Si cette hypothèse devait se vérifier, alors devraient pouvoir être dégagés des genres d’universaux linguistiques qui nous permettraient d’en déduire la forme logique du monde en lui-même. Or on peut douter de l’existence de telles structures universelles : même la structure prédicative, pourtant fondamentale dans nos langues indo-européennes, n’est pas partagée par toutes les langues. Comme le remarquait le philosophe du langage Strawson, on peut fort bien imaginer une langue remplaçant la structure prédicative (sujet est prédicat) par ce qu’il nomme des « placements de traits » : non plus « ceci est cela », mais « il y a ceci », un « trait saillant » ou « leader » tenant alors le rôle du verbe. Et c’est exactement le cas du futunien par exemple. Sans doute alors faut-il prendre au sérieux la thèse de Wittgenstein sur « l’indépendance de la grammaire », thèse selon laquelle cette dernière serait entièrement « arbitraire » et ne devrait rien à un prétendu monde en soi, existant indépendamment de ce que nous en disons. Selon Wittgenstein en effet, la grammaire logique d’une langue ne se règle pas sur une supposée essence des choses. Bien au contraire : ce sont les objets qui se règlent sur la grammaire de nos « jeux de langage » et c’est précisément ce que donne à comprendre l’allégorie des « corps de signification ». Quand en effet nos pensons que ce sont les significations qui prescrivent ses règles à la grammaire, nous faisons sans le remarquer une double présupposition : d’abord, que nous prenons conscience de cette signification par un acte de l’esprit ; ensuite, que la signification des mots se tient « derrière eux » et renvoie à un corrélat objectif (à un objet du monde existant en soi).

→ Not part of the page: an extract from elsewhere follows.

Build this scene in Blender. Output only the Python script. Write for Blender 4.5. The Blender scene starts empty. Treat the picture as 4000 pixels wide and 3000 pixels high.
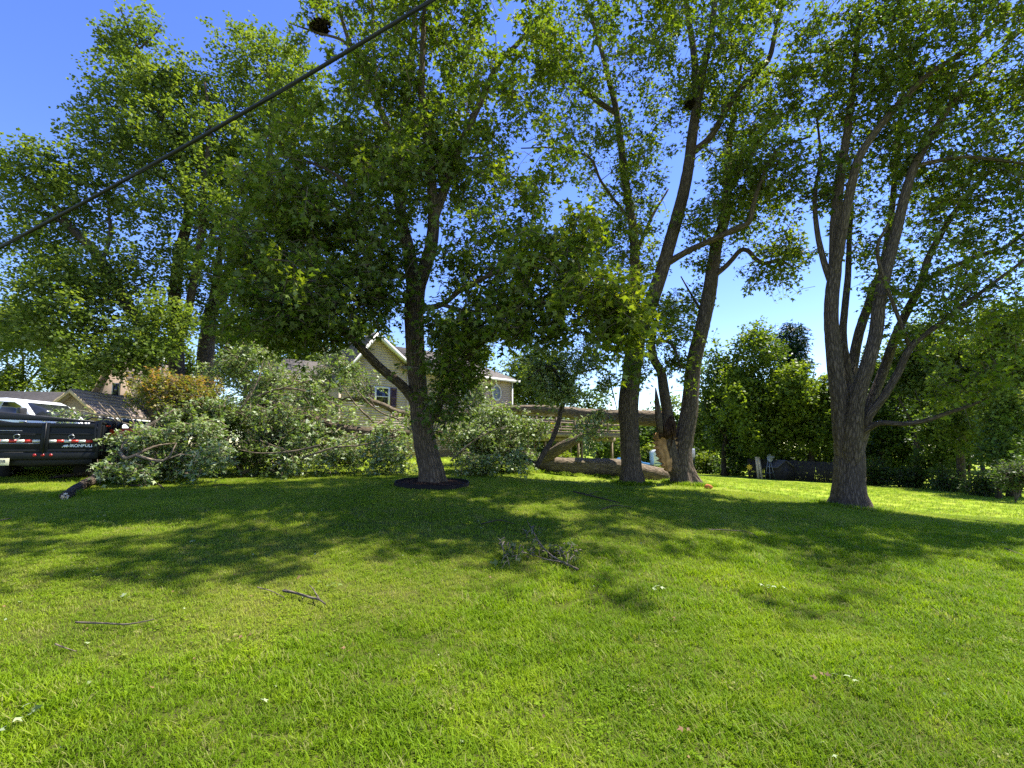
import bpy, math, random
import numpy as np
from mathutils import Vector, Matrix

# ---------------------------------------------------------------- camera, sky, sun, exposure
scene = bpy.context.scene
COL = scene.collection
F = 1900.0                      # focal length in photograph pixels (4000 wide)
PITCH = math.atan(240.0 / F)    # horizon lies 240 px under the picture centre
EYE = 1.6
K = F / 1453.0

cam_data = bpy.data.cameras.new("camera")
cam_data.sensor_width = 36.0
cam_data.lens = 36.0 * F / 4000.0
cam_data.clip_start = 0.05
cam_data.clip_end = 3000.0
cam = bpy.data.objects.new("camera", cam_data)
COL.objects.link(cam)
cam.location = (0, 0, EYE)
cam.rotation_euler = (math.radians(90) + PITCH, 0, 0)
scene.camera = cam

SUN_EL = math.radians(60)
SUN_H = Vector((0.91, 0.415, 0)).normalized()
SUN_DIR = Vector((SUN_H.x * math.cos(SUN_EL), SUN_H.y * math.cos(SUN_EL), math.sin(SUN_EL)))
world = bpy.data.worlds.new("World")
scene.world = world
world.use_nodes = True
wn = world.node_tree
sky = wn.nodes.new("ShaderNodeTexSky")
sky.sky_type = 'NISHITA'
sky.sun_disc = False
sky.sun_elevation = SUN_EL
sky.sun_rotation = math.atan2(SUN_H.x, SUN_H.y)
sky.air_density = 1.0
sky.dust_density = 0.05
sky.ozone_density = 2.5
hs = wn.nodes.new("ShaderNodeHueSaturation")
hs.inputs["Saturation"].default_value = 1.22
hs.inputs["Hue"].default_value = 0.522
wn.links.new(sky.outputs[0], hs.inputs["Color"])
wn.links.new(hs.outputs[0], wn.nodes["Background"].inputs[0])
wn.nodes["Background"].inputs[1].default_value = 0.12

sun_data = bpy.data.lights.new("sun", 'SUN')
sun_data.energy = 5.0
sun_data.angle = math.radians(0.53)
sun_data.color = (1.0, 0.95, 0.86)
sun = bpy.data.objects.new("sun", sun_data)
COL.objects.link(sun)
sun.rotation_euler = SUN_DIR.to_track_quat('Z', 'Y').to_euler()
sun.location = (30, 15, 60)

scene.view_settings.view_transform = 'Standard'
scene.view_settings.look = 'None'
scene.view_settings.exposure = 1.42
scene.view_settings.gamma = 1.0
scene.view_settings.use_curve_mapping = False
scene.render.engine = 'CYCLES'
scene.cycles.max_bounces = 12
scene.cycles.diffuse_bounces = 6
scene.cycles.transmission_bounces = 8
scene.cycles.transparent_max_bounces = 12
scene.cycles.use_denoising = False

# ---------------------------------------------------------------- helpers
RNG = np.random.default_rng(7)
rnd = random.Random(5)
SP, CP = math.sin(PITCH), math.cos(PITCH)

def P(px, py, yn, raw=False):
    """a point of the place seen along a direction of the photograph at depth yn (metres times K)"""
    Y = yn if raw else yn * K
    u = (px - 2000.0) / F
    v = (1500.0 - py) / F
    t = Y / (CP - SP * v)
    return np.array([u * t, Y, EYE + t * (SP + CP * v)])

# ground relief: smooth surface through surveyed points
_gp = [(0, 0, 0), (-4, 0.5, .05), (4, 0.5, -.05), (0, 3, .03), (-4, 4, .2), (5, 4, -.05), (0, 6.5, .27), (10, 6, -.2), (-9, 5, .35), (-14, 8, .6), (15, 5, -.4)]
for px, py, yn in ((1690, 1895, 9), (2460, 1885, 11.9), (2690, 1893, 11.9), (3310, 1980, 10), (3080, 1872, 32), (2630, 1846, 42),
                   (3900, 1945, 19), (2250, 1806, 17), (1500, 1800, 16), (170, 1888, 9.5), (400, 1925, 8.3), (100, 1806, 12.2),
                   (900, 1850, 12), (2250, 1850, 13.2), (700, 1780, 22), (2900, 1920, 14), (3000, 1888, 22), (3600, 1905, 27)):
    q = P(px, py, yn)
    _gp.append(tuple(q))
_gp += [(-60, 60, 1.0), (0, 90, -1.0), (60, 60, -2.0), (60, 10, -1.5), (-60, 5, .6), (0, -15, -.2), (-30, -15, 0), (30, -15, -.6), (-28, 30, 1.0)]
_gp = np.array(_gp, float)
def _kern(d2):
    return -np.sqrt(d2 + 6.0)
def _solve():
    n = len(_gp)
    d2 = ((_gp[:, None, :2] - _gp[None, :, :2]) ** 2).sum(-1)
    A = np.zeros((n + 1, n + 1))
    A[:n, :n] = _kern(d2) - 0.05 * np.eye(n)
    A[:n, n] = 1
    A[n, :n] = 1
    b = np.zeros(n + 1)
    b[:n] = _gp[:, 2]
    return np.linalg.solve(A, b)
_gw = _solve()
def gz(x, y):
    x = np.atleast_1d(np.asarray(x, float)); y = np.atleast_1d(np.asarray(y, float))
    out = np.empty(x.shape)
    for i in range(0, len(x), 20000):
        d2 = (x[i:i + 20000, None] - _gp[None, :, 0]) ** 2 + (y[i:i + 20000, None] - _gp[None, :, 1]) ** 2
        out[i:i + 20000] = _kern(d2) @ _gw[:-1] + _gw[-1]
    r = np.hypot(x, y - 20)
    w = np.clip((r - 70) / 60, 0, 1)
    out = out * (1 - w) + (-1.0) * w
    out += 0.012 * np.sin(x * 1.7 + 0.6 * y) * np.sin(y * 1.3 - .4 * x)
    return out
def g1(x, y):
    return float(gz([x], [y])[0])

def on_ground(px, py):
    """where the viewing direction of a photograph point meets the lawn"""
    u = (px - 2000.0) / F; v = (1500.0 - py) / F
    ts = np.linspace(1.5, 60, 1200)
    X = u * ts; Y = ts * (CP - SP * v); Z = EYE + ts * (SP + CP * v)
    G = gz(X, Y)
    k = np.argmax(Z < G)
    return np.array([X[k], Y[k], G[k]])

class MB:
    """collects geometry for one mesh object"""
    def __init__(self):
        self.v = []; self.f4 = []; self.f3 = []; self.fn = []; self.n = 0; self.at = []; self.mi = []
    def add(self, verts, quads=None, tris=None, ngons=None, attr=None):
        verts = np.asarray(verts, float).reshape(-1, 3)
        b = self.n
        self.v.append(verts); self.n += len(verts)
        if quads is not None and len(quads): self.f4.append(np.asarray(quads, int).reshape(-1, 4) + b)
        if tris is not None and len(tris): self.f3.append(np.asarray(tris, int).reshape(-1, 3) + b)
        if ngons:
            for g in ngons: self.fn.append([i + b for i in g])
        self.at.append(np.zeros((len(verts), 3)) if attr is None else np.asarray(attr, float).reshape(-1, 3))
        return self
    def box(self, lo, hi, M=None):
        x0, y0, z0 = lo; x1, y1, z1 = hi
        v = np.array([(x0, y0, z0), (x1, y0, z0), (x1, y1, z0), (x0, y1, z0), (x0, y0, z1), (x1, y0, z1), (x1, y1, z1), (x0, y1, z1)], float)
        if M is not None: v = v @ np.array(M)[:3, :3].T + np.array(M)[:3, 3]
        return self.add(v, [(0, 3, 2, 1), (4, 5, 6, 7), (0, 1, 5, 4), (1, 2, 6, 5), (2, 3, 7, 6), (3, 0, 4, 7)])
    def prism(self, poly, a, b, axis='y'):
        """extrude a polygon given in the plane across axis between a and b"""
        n = len(poly)
        def mk(p, t):
            return {'y': (p[0], t, p[1]), 'x': (t, p[0], p[1]), 'z': (p[0], p[1], t)}[axis]
        v = [mk(p, a) for p in poly] + [mk(p, b) for p in poly]
        q = [(i, (i + 1) % n, (i + 1) % n + n, i + n) for i in range(n)]
        return self.add(v, q, None, [list(range(n))[::-1], [i + n for i in range(n)]])
    def cyl(self, p0, p1, r0, r1=None, sides=16, cap=True):
        r1 = r0 if r1 is None else r1
        p0 = np.array(p0, float); p1 = np.array(p1, float)
        d = p1 - p0; d /= np.linalg.norm(d)
        a = np.cross(d, (0, 0, 1) if abs(d[2]) < .9 else (1, 0, 0)); a /= np.linalg.norm(a); c = np.cross(d, a)
        t = np.arange(sides) / sides * 2 * np.pi
        ring = np.cos(t)[:, None] * a + np.sin(t)[:, None] * c
        v = np.vstack([p0 + ring * r0, p1 + ring * r1])
        q = [(i, (i + 1) % sides, (i + 1) % sides + sides, i + sides) for i in range(sides)]
        ng = [list(range(sides))[::-1], [i + sides for i in range(sides)]] if cap else None
        return self.add(v, q, None, ng)
    def ring_tube(self, c, R, r, normal, n=24, m=8, arc=2 * math.pi, a0=0):
        nrm = np.array(normal, float); nrm /= np.linalg.norm(nrm)
        a = np.cross(nrm, (0, 0, 1) if abs(nrm[2]) < .9 else (1, 0, 0)); a /= np.linalg.norm(a); b = np.cross(nrm, a)
        pts = [np.array(c) + R * (math.cos(a0 + arc * i / n) * a + math.sin(a0 + arc * i / n) * b) for i in range(n + 1)]
        return tube(self, np.array(pts), np.full(n + 1, r), m)
    def build(self, name, mat, parent=None, smooth=False, attr=None, recenter=None, bevel=0):
        me = bpy.data.meshes.new(name)
        V = np.vstack(self.v) if self.v else np.zeros((0, 3))
        if recenter is not None: V = V - np.asarray(recenter)
        faces_n = [len(x) for x in self.f4]
        L = []; S = []; st = 0
        for blk, k in ((self.f4, 4), (self.f3, 3)):
            for q in blk:
                L.append(q.reshape(-1)); S.append(np.arange(len(q)) * k + st); st += len(q) * k
        for g in self.fn:
            L.append(np.array(g)); S.append(np.array([st])); st += len(g)
        L = np.concatenate(L).astype(np.int32); S = np.concatenate(S).astype(np.int32)
        me.vertices.add(len(V)); me.vertices.foreach_set("co", V.astype(np.float32).reshape(-1))
        me.loops.add(len(L)); me.loops.foreach_set("vertex_index", L)
        me.polygons.add(len(S)); me.polygons.foreach_set("loop_start", S)
        me.update(calc_edges=True)
        if smooth: me.polygons.foreach_set("use_smooth", np.ones(len(S), bool))
        if attr:
            A = np.vstack(self.at).astype(np.float32)
            la = me.attributes.new(attr, 'FLOAT_VECTOR', 'POINT')
            la.data.foreach_set("vector", A.reshape(-1))
        me.validate()
        if mat: me.materials.append(mat)
        o = bpy.data.objects.new(name, me)
        COL.objects.link(o)
        if parent is not None: o.parent = parent
        if bevel:
            b = o.modifiers.new("bevel", 'BEVEL'); b.width = bevel; b.segments = 2; b.limit_method = 'ANGLE'
        return o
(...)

Imaginons maintenant des solides géométriques en verre, parfaitement transparents, et dont une seule face serait peinte (par exemple des cubes). Nous ne verrions donc que des carrés (la surface peinte). Si d’aventure nous voulions ordonner ces carrés, nous nous rendrions vite compte qu’ils ne peuvent pas prendre n’importe quelle position dans l’espace et que nous ne pouvons pas les ajuster comme on veut. On pourrait alors établir des lois exprimant quelles combinaisons sont possibles, et ces lois décrivant les dispositions stables dépendraient en fait de la figure de ces solides que nous ne verrions pas, mais dont nous pourrions déduire la forme. Il en irait de même pour le langage : tout se passe comme si les emboîtements de mots dépendaient de leur signification, qui se tiendrait derrière eux, invisible, et qui devrait être décrite par la grammaire. Les règles de la grammaire seraient alors au langage ce que les propositions de la géométrie sont aux corps : elles en décriraient la structure a priori.

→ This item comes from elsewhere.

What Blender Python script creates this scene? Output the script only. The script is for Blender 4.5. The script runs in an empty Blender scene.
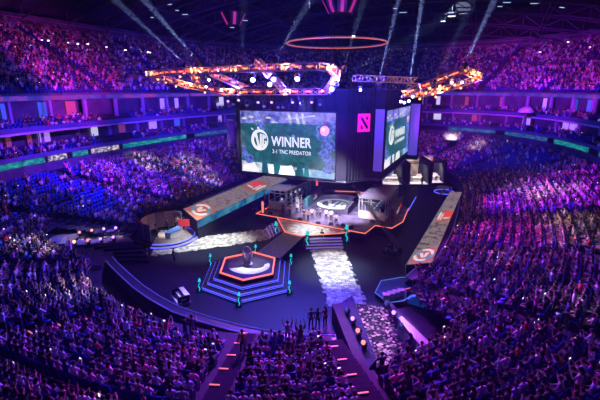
import bpy, bmesh, math, random
import numpy as np
from mathutils import Vector, Matrix
random.seed(7); rng = np.random.RandomState(11)
C = bpy.context.scene.collection
PI = math.pi
# ------------------------------------------------------------------ camera frame (arena coordinates: x across, y along, z up)
T0, CZ, F = 20.5, 18.0, 400.0
PITCH, YAW = math.radians(15.6), math.radians(24.4)
cy_, sy_ = math.cos(YAW), math.sin(YAW)
def ray(u, v):
    a = (u-300)/F; b = (200-v)/F
    x, y, z = a, math.cos(PITCH)+b*math.sin(PITCH), -math.sin(PITCH)+b*math.cos(PITCH)
    return Vector((x*cy_-y*sy_, x*sy_+y*cy_, z))
CAM = Vector((T0, 0, CZ))
def at(u, v, z): d = ray(u, v); return CAM + d*((z-CZ)/d.z)
def ad(u, v, dep): return CAM + ray(u, v)*dep
def proj(p):
    t = p[0]-T0; s = p[1]; z = p[2]-CZ
    x = t*cy_+s*sy_; y = -t*sy_+s*cy_
    dep = y*math.cos(PITCH)-z*math.sin(PITCH); up = y*math.sin(PITCH)+z*math.cos(PITCH)
    if dep < .5: return (-999, -999, dep)
    return (300+F*x/dep, 200-F*up/dep, dep)
cam = bpy.data.objects.new('camera', bpy.data.cameras.new('camera')); C.objects.link(cam)
cam.location = CAM; cam.rotation_euler = (PI/2-PITCH, 0, YAW)
cam.data.sensor_width = 36; cam.data.lens = 24; cam.data.clip_end = 600; cam.data.clip_start = .2
bpy.context.scene.camera = cam
# ------------------------------------------------------------------ materials
MATS = {}
def mat(name, col, rough=.6, metal=0, emit=None, es=1, noise=0, nscale=3, sample=True, bump=0, spec=.5):
    if name in MATS: return MATS[name]
    m = bpy.data.materials.new(name); m.use_nodes = True; nt = m.node_tree; b = nt.nodes['Principled BSDF']
    b.inputs['Base Color'].default_value = (*col, 1); b.inputs['Roughness'].default_value = rough; b.inputs['Metallic'].default_value = metal
    b.inputs['Specular IOR Level'].default_value = spec
    if noise:
        tc = nt.nodes.new('ShaderNodeTexCoord'); n = nt.nodes.new('ShaderNodeTexNoise'); n.inputs['Scale'].default_value = nscale; n.inputs['Detail'].default_value = 4
        r = nt.nodes.new('ShaderNodeValToRGB'); r.color_ramp.elements[0].position = .35; r.color_ramp.elements[1].position = .68
        r.color_ramp.elements[0].color = (*[c*(1-noise) for c in col], 1); r.color_ramp.elements[1].color = (*[min(1, c*(1+noise)) for c in col], 1)
        nt.links.new(tc.outputs['Object'], n.inputs['Vector']); nt.links.new(n.outputs['Fac'], r.inputs['Fac']); nt.links.new(r.outputs['Color'], b.inputs['Base Color'])
        if bump:
            bp = nt.nodes.new('ShaderNodeBump'); bp.inputs['Strength'].default_value = bump; nt.links.new(n.outputs['Fac'], bp.inputs['Height']); nt.links.new(bp.outputs['Normal'], b.inputs['Normal'])
    if emit:
        b.inputs['Emission Color'].default_value = (*emit, 1); b.inputs['Emission Strength'].default_value = es
        if not sample:
            m.cycles.emission_sampling = 'NONE'
    MATS[name] = m; return m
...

Mais précisément, la géométrie ne décrit pas les figures, elle les constitue ! « L’ensemble des points équidistants d’un centre » n’est pas une définition décrivant le cercle : elle constitue le cercle comme cercle, ce pourquoi d’ailleurs le compas ne fait que matérialiser la définition en la mimant. C’est pour cette raison également qu’un cercle dessiné au compas n’est pas le cercle idéal (ainsi, le trait a une épaisseur) : il n’est qu’une simple illustration de la définition. De même, la grammaire ne décrit pas une sorte d’essence préexistante, une signification des mots existant indépendamment de nos jeux de langage : bien au contraire, les mots dans leurs usages signifiants sont la synthèse de nos règles grammaticales. Ainsi, si je ne peux pas dire qu’une couleur est une octave plus haute qu’une autre ou que César est un nombre premier, c’est bien parce que « quelque chose ne colle pas », mais pas avec une supposée « réalité » : la proposition ne fait pas sens, non parce qu’elle ne serait pas en adéquation avec le réel, mais à cause de l’inadéquation entre deux règles contradictoires, dont elle essaie de faire l’impossible synthèse (à savoir, la règle qui régit l’emploi du mot « César » et la règle qui commande l’emploi de l’expression « nombre premier »).

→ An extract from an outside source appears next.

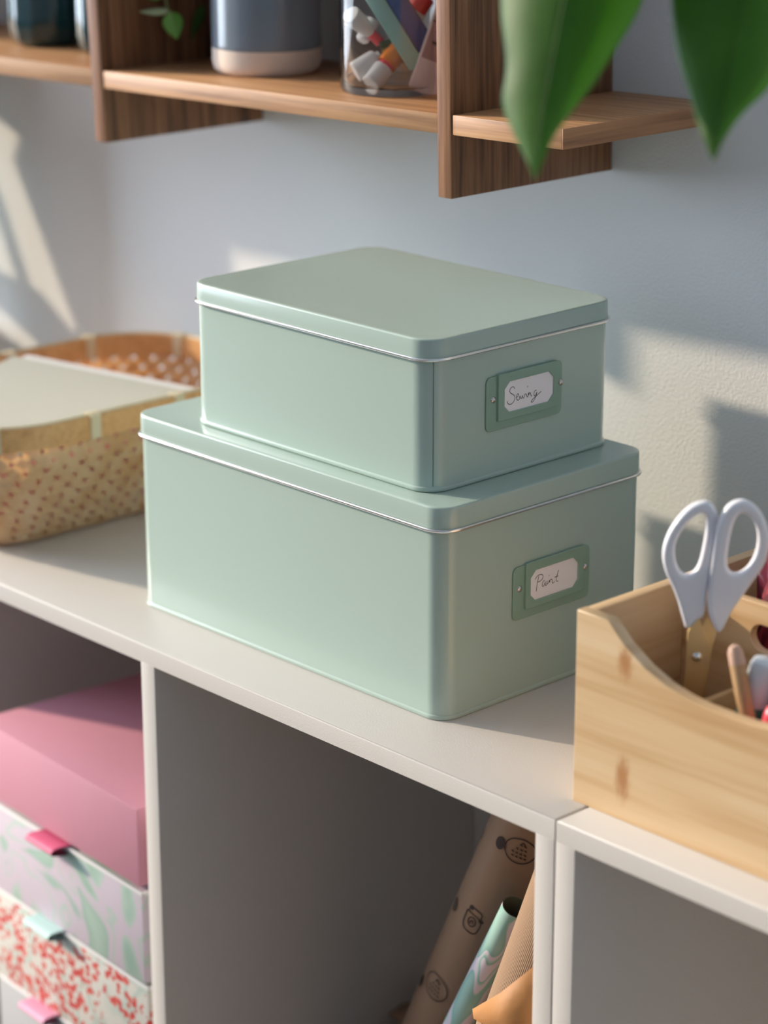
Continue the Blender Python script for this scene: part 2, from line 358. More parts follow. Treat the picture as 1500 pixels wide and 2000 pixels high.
holeL = [(345, 205), (270, 235), (185, 325), (130, 430), (120, 520), (140, 620), (180, 690), (240, 712), (300, 665), (330, 580), (352, 440), (372, 290)]
handR = [(455, 225), (525, 118), (640, 84), (755, 145), (835, 290), (862, 430), (828, 600), (755, 705), (645, 880), (575, 980), (508, 1145), (460, 1135), (392, 985), (390, 800), (418, 500), (436, 300)]
holeR = [(630, 178), (715, 235), (765, 360), (757, 500), (705, 620), (620, 682), (545, 655), (522, 560), (540, 400), (570, 240)]
plate2d('handle', [spx(handL, 2), spx(holeL, 2)[::-1]], 0.0012, 0.0022, M['white_plastic'], sc_, Matrix.Translation((0, 0, 0)) @ SP @ Matrix.Translation((0, 0, 0.0022)), 3)
plate2d('handle', [spx(handR, 2), spx(holeR, 2)[::-1]], 0.0012, 0.0022, M['white_plastic'], sc_, SP @ Matrix.Translation((0, 0, -0.0022)), 3)
bl1 = [(330, 1040), (430, 1275), (418, 1400), (392, 1560), (365, 1720), (330, 2000), (296, 2330), (270, 2330), (236, 2000), (228, 1700), (232, 1550), (240, 1400), (246, 1140)]
bl2 = [(405, 1040), (480, 1150), (452, 1290), (425, 1500), (350, 2000), (300, 2330), (285, 2330), (290, 1900), (280, 1500), (370, 1270), (360, 1120)]
M['gold'].node_tree.nodes['Principled BSDF'].inputs['Anisotropic'].default_value = 0.3
tag(plate2d('blade', [spx(bl1, 0)], 0.0005, 0.0002, M['gold'], sc_, SP @ Matrix.Translation((0, 0, -0.0012))), 'gold coloured blade')
tag(plate2d('blade', [spx(bl2, 0)], 0.0005, 0.0002, M['gold'], sc_, SP @ Matrix.Translation((0, 0, 0.0012))), 'gold coloured blade')
pv = lathe('pivot_screw', [(0.0026, 0), (0.0026, 0.0006), (0.0019, 0.0014), (0.0008, 0.0018), (0.0001, 0.0019)], M['wire'], sc_, 20)
pv.data.transform(SP @ Matrix.Translation((0, 0, -0.0019)) @ Matrix.Rotation(PI, 4, 'X'))

# pens and tubes in the organizer
def stick(name, a, b, segs, label, cat, group=None, parts=None):
    """A rod from a to b; segs: (fraction, radius) profile per named part."""
    a, b = Vector(a), Vector(b); L = (b - a).length
    o = empty(name, a, label, cat, group)
    q = (b - a).to_track_quat('Z', 'Y').to_matrix().to_4x4()
    for pn, prof, mt in segs:
        p = lathe(pn, [(r, t * L) for t, r in prof], mt, o, 28); p.data.transform(q)
    return o
M['teal'] = mat('teal_plastic', (0.045, 0.20, 0.17), 0.25, coat=0.4)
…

Nous ne pourrons alors jamais prouver qu’une couleur ne peut pas être plus haute qu’une autre d’une octave en faisant référence à une réalité extérieure, à un « état de choses du monde », tout simplement parce que les énoncés ne décrivent rien du monde, mais énoncent un ensemble de règles de grammaire, qui prescrivent par avance pour un mot quel emploi fera sens et lequel ne fera pas sens. Il n’y a donc pas de « monde en soi » : il n’y a que des jeux de langage, qui font monde. Il serait insuffisant alors de dire que notre vision du monde doit quelque chose au langage : les limites de notre monde sont très exactement ce que nous en pouvons dire.
Conclusion
Nous ne pouvons pas sortir du langage : tout accès au réel, toute « vision du monde » n’a lieu que dans une langue. Cela veut dire d’abord que nous ne pouvons percevoir que ce que nous pouvons nommer. Cela veut dire surtout que la structure logique du monde dépend en fait des structures de notre langage, en d’autres termes que ce sont les règles de grammaire, et elles seules, qui déterminent par avance ce qui aura, ou non, une signification. Telle est la thèse de « l’arbitraire de la grammaire » : il n’y a aucune réalité à laquelle nous pourrions renvoyer nos jeux de langage. Autrement dit, le langage ne renvoie qu’à lui-même et constitue d’avance ce qui pour nous fait monde, c’est-à-dire ce qui pour nous a une signification.